Paylaşılan tahminlerin geçen rapor dönemine kıyasla ülke risk priminde ve finansal oynaklıklarda gözlenen artışların kısmen telafi edileceği ve ilave bir şok gelmeyeceği bir çerçeve altında elde edildiğini dile getiren Çetinkaya, bu bağlamda, sıkı parasal duruşun enflasyonu mümkün olan en kısa sürede tek haneye, sonrasında da yüzde 5 hedefine düşürmeye odaklı bir çerçevede oluşturulacağı bir görünümün esas alındığını söyledi.
Çetinkaya, "Buna ilave olarak, yılın geri kalanında maliye politikasının iktisadi faaliyetin dengelenme süreciyle uyumlu bir şekilde belirleneceği ve Yapısal Dönüşüm Adımları çerçevesinde açıklanan tedbir ve teşviklerin finansal koşullardaki toparlanma sürecini destekleyerek ülke risk primindeki iyileşmeye katkı sağlayacağı ve döviz kuru oynaklığını sınırlayacağı varsayıldı." ifadelerini kullandı.
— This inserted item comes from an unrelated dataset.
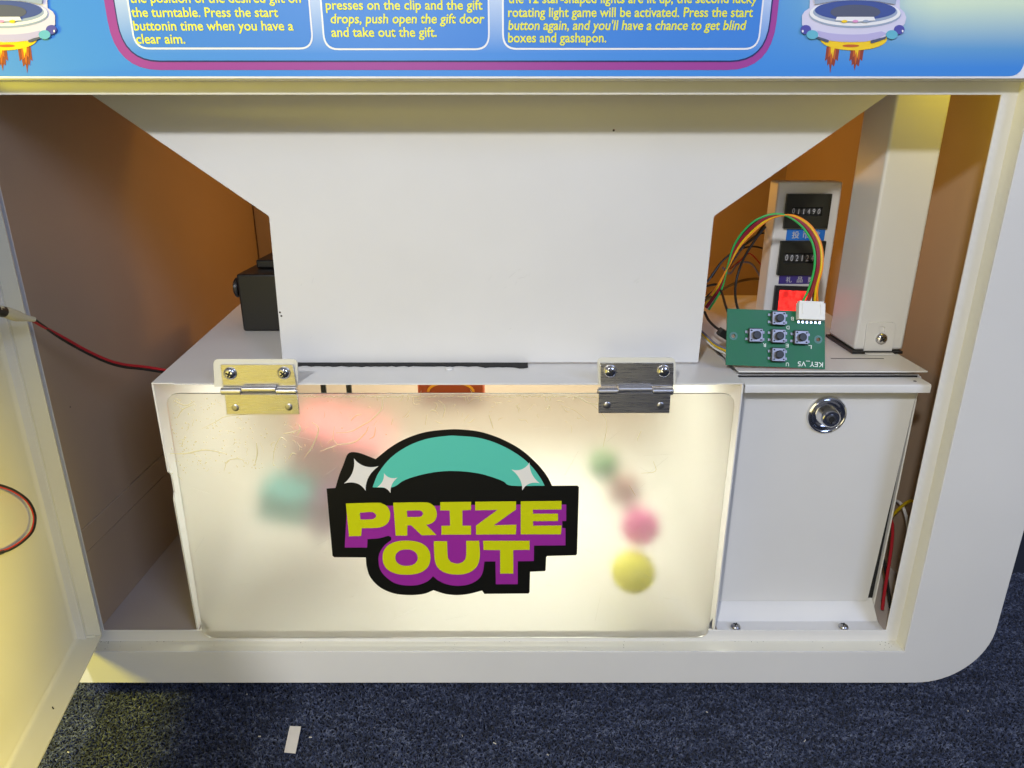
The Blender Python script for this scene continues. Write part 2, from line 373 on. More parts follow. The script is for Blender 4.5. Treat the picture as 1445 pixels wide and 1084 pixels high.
# ================================================================== CARPET
def carpet_mat():
    m = mat('carpet_backing', (0.010, 0.014, 0.030), 0.95, bump=1.0, bscale=350); return m
def pile_mat():
    m = bpy.data.materials.new('carpet_yarn'); m.use_nodes = True; nt = m.node_tree; N = nt.nodes; L = nt.links
    p = N['Principled BSDF']; p.inputs['Roughness'].default_value = 0.85; p.inputs['Sheen Weight'].default_value = 0.15
    co = N.new('ShaderNodeTexCoord')
    a = N.new('ShaderNodeTexNoise'); a.inputs['Scale'].default_value = 260; a.inputs['Detail'].default_value = 2
    b = N.new('ShaderNodeTexNoise'); b.inputs['Scale'].default_value = 22; b.inputs['Detail'].default_value = 4
    mp = N.new('ShaderNodeMapping'); mp.inputs['Scale'].default_value = (1, 3.0, 1)
    L.new(co.outputs['Object'], a.inputs['Vector']); L.new(co.outputs['Object'], mp.inputs[0]); L.new(mp.outputs[0], b.inputs['Vector'])
    ad = N.new('ShaderNodeMath'); ad.operation = 'MULTIPLY_ADD'; ad.inputs[1].default_value = 0.70
    L.new(a.outputs['Fac'], ad.inputs[0])
    m2 = N.new('ShaderNodeMath'); m2.operation = 'MULTIPLY'; m2.inputs[1].default_value = 0.30
    L.new(b.outputs['Fac'], m2.inputs[0]); L.new(m2.outputs[0], ad.inputs[2])
    r = N.new('ShaderNodeValToRGB'); L.new(ad.outputs[0], r.inputs[0])
    r.color_ramp.elements[0].position = 0.40; r.color_ramp.elements[0].color = (0.006, 0.010, 0.027, 1)
    r.color_ramp.elements[1].position = 0.66; r.color_ramp.elements[1].color = (0.12, 0.14, 0.21, 1)
    e = r.color_ramp.elements.new(0.52); e.color = (0.026, 0.038, 0.088, 1)
    L.new(r.outputs[0], p.inputs['Base Color']); return m
link('carpet', MB().box(-3.0, 3.0, -3.0, 1.6, -0.03, -0.0015).mesh('carpet', sm=False), carpet_mat(), kind='structure')

def carpet_pile():
    step = 0.0025
    xs = np.arange(-0.62, 0.88, step); ys = np.arange(-0.26, 0.24, step)
    X, Y = np.meshgrid(xs, ys); X = X.ravel(); Y = Y.ravel()
    keep = ~((np.abs(X - 0.0) < 0.46) & (Y > 0.14)); X = X[keep]; Y = Y[keep]
    X = X + rng.normal(0, .0009, X.size); Y = Y + rng.normal(0, .0009, X.size); n = X.size
    a = rng.normal(0, 0.75, n); ln = rng.uniform(.0015, .0028, n); h = rng.uniform(.0020, .0038, n); r = rng.uniform(.00042, .00075, n)
    dx, dy = np.cos(a), np.sin(a); nx, ny = -dy, dx
    prof = [(-1, -.25), (-.72, .72), (0, 1), (.72, .72), (1, -.25)]
    V = []
    for u, v in prof:                                     # a little arch of yarn with a diamond section
        cx = X + dx * u * ln; cy = Y + dy * u * ln; cz = v * h
        tx = -u
        V.append(np.stack([cx + nx * r, cy + ny * r, cz], 1))
        V.append(np.stack([cx + dx * u * r, cy + dy * u * r, cz + r * (1 - abs(u) * .3)], 1))
        V.append(np.stack([cx - nx * r, cy - ny * r, cz], 1))
    V = np.stack(V, 1)                                     # n,15,3
    F = []
    for i in range(4):
        for k in range(2):
            F.append((i * 3 + k, i * 3 + k + 1, (i + 1) * 3 + k + 1, (i + 1) * 3 + k))
    F = np.array(F); F = (F[None] + (np.arange(n) * 15)[:, None, None]).reshape(-1)
    me = bpy.data.meshes.new('carpet_pile'); me.vertices.add(n * 15); me.vertices.foreach_set('co', V.reshape(-1).astype(np.float32))
    nf = n * 8; me.loops.add(nf * 4); me.loops.foreach_set('vertex_index', F.astype(np.int32))
    me.polygons.add(nf); me.polygons.foreach_set('loop_start', np.arange(0, nf * 4, 4, dtype=np.int32))
    me.update(); me.validate()
    me.polygons.foreach_set('use_smooth', [True] * nf)
    o = link('carpet_pile', me, pile_mat(), kind='stuff'); o['label'] = 'navy loop pile carpet under the machine'; return o
carpet_pile()
# lint and crumbs on the pile
cr = MB()
for i in range(46):
    x = random.uniform(-.6, .8); y = random.uniform(-.14, .1); s_ = random.uniform(.0005, .0012)
    cr.tube([(x, y, .0048), (x + random.uniform(-.003, .003), y + random.uniform(-.003, .003), .0052)], s_ * .5, 5)
o = cr.build('carpet_lint', mat('lint', (0.55, 0.52, 0.46), 0.9), kind='stuff'); o['label'] = 'pale specks of lint on the navy carpet'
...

TCMB Başkanı Çetinkaya, şunları kaydetti:
"Bu görünüm altında, 2019'da enflasyondaki düşüşte reel kurun ılımlı bir değerlenme eğilimi sergilemesine bağlı olarak maliyet baskılarının hafiflemesi ve iç talepteki yavaş seyrin belirleyici olacağı değerlendirilmekte. Zayıf iç talep koşullarının sınırlayıcı etkisine karşın, maliyet baskıları, ertelenmiş yönetilen fiyat artışları, enflasyon beklentilerinin yüksek seyri ve fiyatlama davranışlarına ilişkin belirsizlikler, fiyat istikrarına dair risklerin önemini koruduğuna işaret ediyor.
Bu çerçevede sıkı para politikası duruşu ve güçlendirilmiş politika koordinasyonu altında 2020 yılının ikinci çeyreğinde tüketici enflasyonunda tek haneye, 2021 sonu itibarıyla ise yüzde 5 hedefine yakın seviyelere ulaşılacağı öngörülmekte. Risk priminde iyileşme ile beraber, döviz kurundaki istikrarlı seyrin ve dezenflasyona yönelik güçlendirilmiş politika koordinasyonun da desteğiyle geçmişe dönük endeksleme davranışının kırılması ve orta vadeli enflasyon bekleyişlerinin tahmin ve hedeflerle uyumlu noktalara gerilemesi enflasyonla mücadelenin başarısı açısından kritik önem taşımakta."